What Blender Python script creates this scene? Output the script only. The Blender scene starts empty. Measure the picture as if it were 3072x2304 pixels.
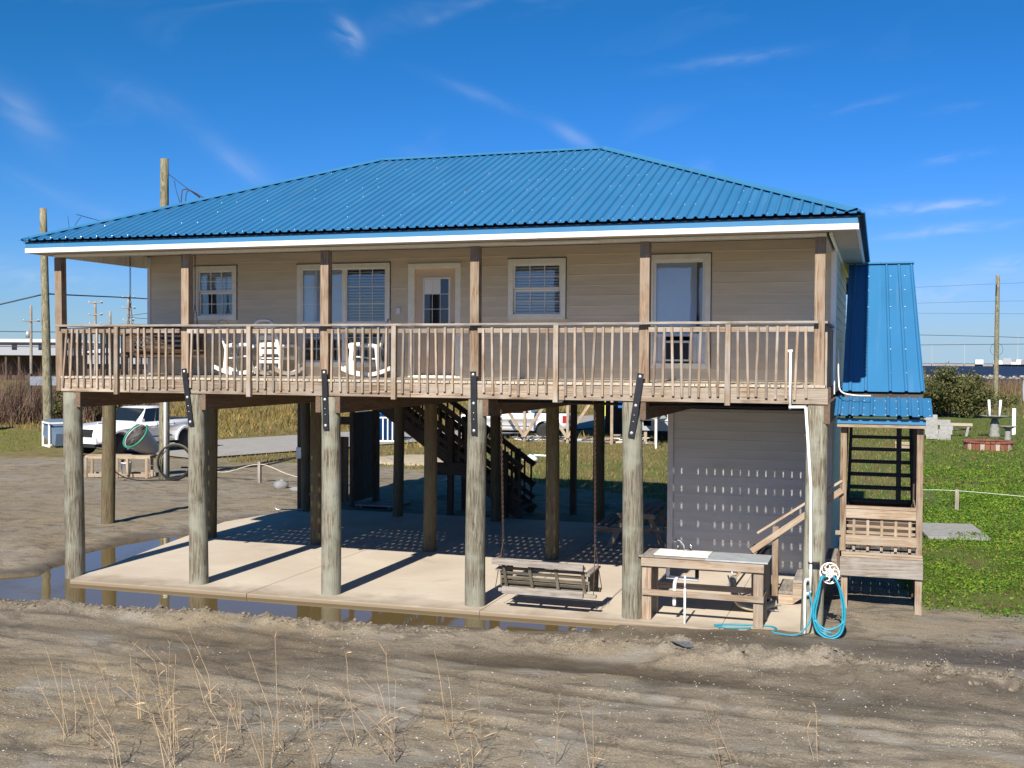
import bpy, bmesh, math, random
import numpy as np
from mathutils import Matrix, Vector
random.seed(7)
S = bpy.context.scene
C = S.collection
rad = math.radians

# ------------------------------------------------------------------ camera
cd = bpy.data.cameras.new('camera'); cam = bpy.data.objects.new('camera', cd); C.objects.link(cam)
cd.sensor_width = 36.0; cd.lens = 36.0 * 3378.15 / 3072.0; cd.clip_start = 0.1; cd.clip_end = 9000
_r = Vector((0.95055, 0.31051, 0.00598)); _u = Vector((-0.0125, 0.01902, 0.99974)); _f = Vector((-0.31032, 0.95038, -0.02196))
cam.matrix_world = Matrix(((_r.x, _u.x, -_f.x, 13.0726), (_r.y, _u.y, -_f.y, -15.9406), (_r.z, _u.z, -_f.z, 3.715), (0, 0, 0, 1)))
S.camera = cam

# ------------------------------------------------------------------ sky, sun, exposure
SUN_EL = rad(37.6); SUN_TO = Vector((-0.003, -math.cos(SUN_EL), math.sin(SUN_EL)))
sd = bpy.data.lights.new('sun', 'SUN'); sd.energy = 4.3; sd.angle = rad(0.53); sd.color = (1.0, 0.945, 0.85)
so = bpy.data.objects.new('sun', sd); C.objects.link(so); so.rotation_euler = SUN_TO.to_track_quat('Z', 'Y').to_euler()
W = bpy.data.worlds.new('World'); S.world = W; W.use_nodes = True
wt = W.node_tree; wt.nodes.clear()
def wn(t, **k):
    n = wt.nodes.new(t)
    for a, b in k.items(): setattr(n, a, b)
    return n
wo = wn('ShaderNodeOutputWorld'); wb = wn('ShaderNodeBackground'); sky = wn('ShaderNodeTexSky', sky_type='NISHITA')
sky.sun_disc = False; sky.sun_elevation = SUN_EL; sky.sun_rotation = math.pi; sky.altitude = 0; sky.air_density = 1.0; sky.dust_density = 0.25; sky.ozone_density = 2.2
hs = wn('ShaderNodeHueSaturation'); hs.inputs['Saturation'].default_value = 1.22; hs.inputs['Value'].default_value = 1.0; hs.inputs['Hue'].default_value = 0.5
wt.links.new(sky.outputs[0], hs.inputs['Color'])
# film-like response of the clear winter sky: deeper overhead, paler towards the horizon
_sc = wn('ShaderNodeSeparateColor'); _cc = wn('ShaderNodeCombineColor'); wt.links.new(hs.outputs[0], _sc.inputs[0])
for _i, (_p, _k) in enumerate(((1.456, .454), (.965, .64), (1.45, 1.45))):
    _m = wn('ShaderNodeMath', operation='MULTIPLY'); wt.links.new(_sc.outputs[_i], _m.inputs[0]); _m.inputs[1].default_value = .0924
    _q = wn('ShaderNodeMath', operation='POWER'); wt.links.new(_m.outputs[0], _q.inputs[0]); _q.inputs[1].default_value = _p
    _z = wn('ShaderNodeMath', operation='MULTIPLY'); wt.links.new(_q.outputs[0], _z.inputs[0]); _z.inputs[1].default_value = _k / .0924; wt.links.new(_z.outputs[0], _cc.inputs[_i])
tc = wn('ShaderNodeTexCoord'); sp = wn('ShaderNodeSeparateXYZ'); wt.links.new(tc.outputs['Generated'], sp.inputs[0])
def wm(op, a, b=None, clamp=False):
    n = wn('ShaderNodeMath', operation=op, use_clamp=clamp)
    for i, v in enumerate((a, b)):
        if v is None: continue
        if isinstance(v, (int, float)): n.inputs[i].default_value = v
        else: wt.links.new(v, n.inputs[i])
    return n.outputs[0]
az = wm('ARCTAN2', sp.outputs[0], sp.outputs[1])          # 0 = +Y, positive to +X
el = wm('ARCSINE', sp.outputs[2])
def noise(scale_az, scale_el, sc, det, rot=0, dist=0.6):
    cmb = wn('ShaderNodeCombineXYZ')
    ca, sa = math.cos(rot), math.sin(rot)
    u = wm('ADD', wm('MULTIPLY', az, ca), wm('MULTIPLY', el, sa)); v = wm('SUBTRACT', wm('MULTIPLY', el, ca), wm('MULTIPLY', az, sa))
    wt.links.new(wm('MULTIPLY', u, scale_az), cmb.inputs[0]); wt.links.new(wm('MULTIPLY', v, scale_el), cmb.inputs[1])
    n = wn('ShaderNodeTexNoise'); n.inputs['Scale'].default_value = sc; n.inputs['Detail'].default_value = det; n.inputs['Distortion'].default_value = dist
    wt.links.new(cmb.outputs[0], n.inputs['Vector']); return n.outputs[0]
def blob(a0, e0, sa_, se_, rot, amp):
    ca, sa = math.cos(rot), math.sin(rot)
    da = wm('SUBTRACT', az, a0); de = wm('SUBTRACT', el, e0)
    u = wm('DIVIDE', wm('ADD', wm('MULTIPLY', da, ca), wm('MULTIPLY', de, sa)), sa_)
    v = wm('DIVIDE', wm('SUBTRACT', wm('MULTIPLY', de, ca), wm('MULTIPLY', da, sa)), se_)
    q = wm('ADD', wm('MULTIPLY', u, u), wm('MULTIPLY', v, v))
    return wm('MULTIPLY', wm('POWER', 2.718, wm('MULTIPLY', q, -1.0)), amp)
def smooth(x, a, b):
    n = wn('ShaderNodeMapRange', interpolation_type='SMOOTHSTEP'); wt.links.new(x, n.inputs[0]); n.inputs[1].default_value = a; n.inputs[2].default_value = b
    return n.outputs[0]
fine = noise(1, 3.2, 26, 7, 0.12, 1.2); fine2 = noise(1, 2.2, 14, 6, -0.55, 1.0)
wisps = wm('MULTIPLY', smooth(noise(1, 3.5, 5.0, 6, 0.1, 0.8), 0.56, 0.80), 0.16)
cl = wisps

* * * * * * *

- _WORK TO COMPLETE_:
Working from the material above, transcribe it exactly while omitting pictures.

- _TASK RESPONSE_:
What Blender Python script creates this scene? Output the script only. The Blender scene starts empty. Measure the picture as if it were 3072x2304 pixels.
import bpy, bmesh, math, random
import numpy as np
from mathutils import Matrix, Vector
random.seed(7)
S = bpy.context.scene
C = S.collection
rad = math.radians

# ------------------------------------------------------------------ camera
cd = bpy.data.cameras.new('camera'); cam = bpy.data.objects.new('camera', cd); C.objects.link(cam)
cd.sensor_width = 36.0; cd.lens = 36.0 * 3378.15 / 3072.0; cd.clip_start = 0.1; cd.clip_end = 9000
_r = Vector((0.95055, 0.31051, 0.00598)); _u = Vector((-0.0125, 0.01902, 0.99974)); _f = Vector((-0.31032, 0.95038, -0.02196))
cam.matrix_world = Matrix(((_r.x, _u.x, -_f.x, 13.0726), (_r.y, _u.y, -_f.y, -15.9406), (_r.z, _u.z, -_f.z, 3.715), (0, 0, 0, 1)))
S.camera = cam

# ------------------------------------------------------------------ sky, sun, exposure
SUN_EL = rad(37.6); SUN_TO = Vector((-0.003, -math.cos(SUN_EL), math.sin(SUN_EL)))
sd = bpy.data.lights.new('sun', 'SUN'); sd.energy = 4.3; sd.angle = rad(0.53); sd.color = (1.0, 0.945, 0.85)
so = bpy.data.objects.new('sun', sd); C.objects.link(so); so.rotation_euler = SUN_TO.to_track_quat('Z', 'Y').to_euler()
W = bpy.data.worlds.new('World'); S.world = W; W.use_nodes = True
wt = W.node_tree; wt.nodes.clear()
def wn(t, **k):
    n = wt.nodes.new(t)
    for a, b in k.items(): setattr(n, a, b)
    return n
wo = wn('ShaderNodeOutputWorld'); wb = wn('ShaderNodeBackground'); sky = wn('ShaderNodeTexSky', sky_type='NISHITA')
sky.sun_disc = False; sky.sun_elevation = SUN_EL; sky.sun_rotation = math.pi; sky.altitude = 0; sky.air_density = 1.0; sky.dust_density = 0.25; sky.ozone_density = 2.2
hs = wn('ShaderNodeHueSaturation'); hs.inputs['Saturation'].default_value = 1.22; hs.inputs['Value'].default_value = 1.0; hs.inputs['Hue'].default_value = 0.5
wt.links.new(sky.outputs[0], hs.inputs['Color'])
# film-like response of the clear winter sky: deeper overhead, paler towards the horizon
_sc = wn('ShaderNodeSeparateColor'); _cc = wn('ShaderNodeCombineColor'); wt.links.new(hs.outputs[0], _sc.inputs[0])
for _i, (_p, _k) in enumerate(((1.456, .454), (.965, .64), (1.45, 1.45))):
    _m = wn('ShaderNodeMath', operation='MULTIPLY'); wt.links.new(_sc.outputs[_i], _m.inputs[0]); _m.inputs[1].default_value = .0924
    _q = wn('ShaderNodeMath', operation='POWER'); wt.links.new(_m.outputs[0], _q.inputs[0]); _q.inputs[1].default_value = _p
    _z = wn('ShaderNodeMath', operation='MULTIPLY'); wt.links.new(_q.outputs[0], _z.inputs[0]); _z.inputs[1].default_value = _k / .0924; wt.links.new(_z.outputs[0], _cc.inputs[_i])
tc = wn('ShaderNodeTexCoord'); sp = wn('ShaderNodeSeparateXYZ'); wt.links.new(tc.outputs['Generated'], sp.inputs[0])
def wm(op, a, b=None, clamp=False):
    n = wn('ShaderNodeMath', operation=op, use_clamp=clamp)
    for i, v in enumerate((a, b)):
        if v is None: continue
        if isinstance(v, (int, float)): n.inputs[i].default_value = v
        else: wt.links.new(v, n.inputs[i])
    return n.outputs[0]
az = wm('ARCTAN2', sp.outputs[0], sp.outputs[1])          # 0 = +Y, positive to +X
el = wm('ARCSINE', sp.outputs[2])
def noise(scale_az, scale_el, sc, det, rot=0, dist=0.6):
    cmb = wn('ShaderNodeCombineXYZ')
    ca, sa = math.cos(rot), math.sin(rot)
    u = wm('ADD', wm('MULTIPLY', az, ca), wm('MULTIPLY', el, sa)); v = wm('SUBTRACT', wm('MULTIPLY', el, ca), wm('MULTIPLY', az, sa))
    wt.links.new(wm('MULTIPLY', u, scale_az), cmb.inputs[0]); wt.links.new(wm('MULTIPLY', v, scale_el), cmb.inputs[1])
    n = wn('ShaderNodeTexNoise'); n.inputs['Scale'].default_value = sc; n.inputs['Detail'].default_value = det; n.inputs['Distortion'].default_value = dist
    wt.links.new(cmb.outputs[0], n.inputs['Vector']); return n.outputs[0]
def blob(a0, e0, sa_, se_, rot, amp):
    ca, sa = math.cos(rot), math.sin(rot)
    da = wm('SUBTRACT', az, a0); de = wm('SUBTRACT', el, e0)
    u = wm('DIVIDE', wm('ADD', wm('MULTIPLY', da, ca), wm('MULTIPLY', de, sa)), sa_)
    v = wm('DIVIDE', wm('SUBTRACT', wm('MULTIPLY', de, ca), wm('MULTIPLY', da, sa)), se_)
    q = wm('ADD', wm('MULTIPLY', u, u), wm('MULTIPLY', v, v))
    return wm('MULTIPLY', wm('POWER', 2.718, wm('MULTIPLY', q, -1.0)), amp)
def smooth(x, a, b):
    n = wn('ShaderNodeMapRange', interpolation_type='SMOOTHSTEP'); wt.links.new(x, n.inputs[0]); n.inputs[1].default_value = a; n.inputs[2].default_value = b
    return n.outputs[0]
fine = noise(1, 3.2, 26, 7, 0.12, 1.2); fine2 = noise(1, 2.2, 14, 6, -0.55, 1.0)
wisps = wm('MULTIPLY', smooth(noise(1, 3.5, 5.0, 6, 0.1, 0.8), 0.56, 0.80), 0.16)
cl = wisps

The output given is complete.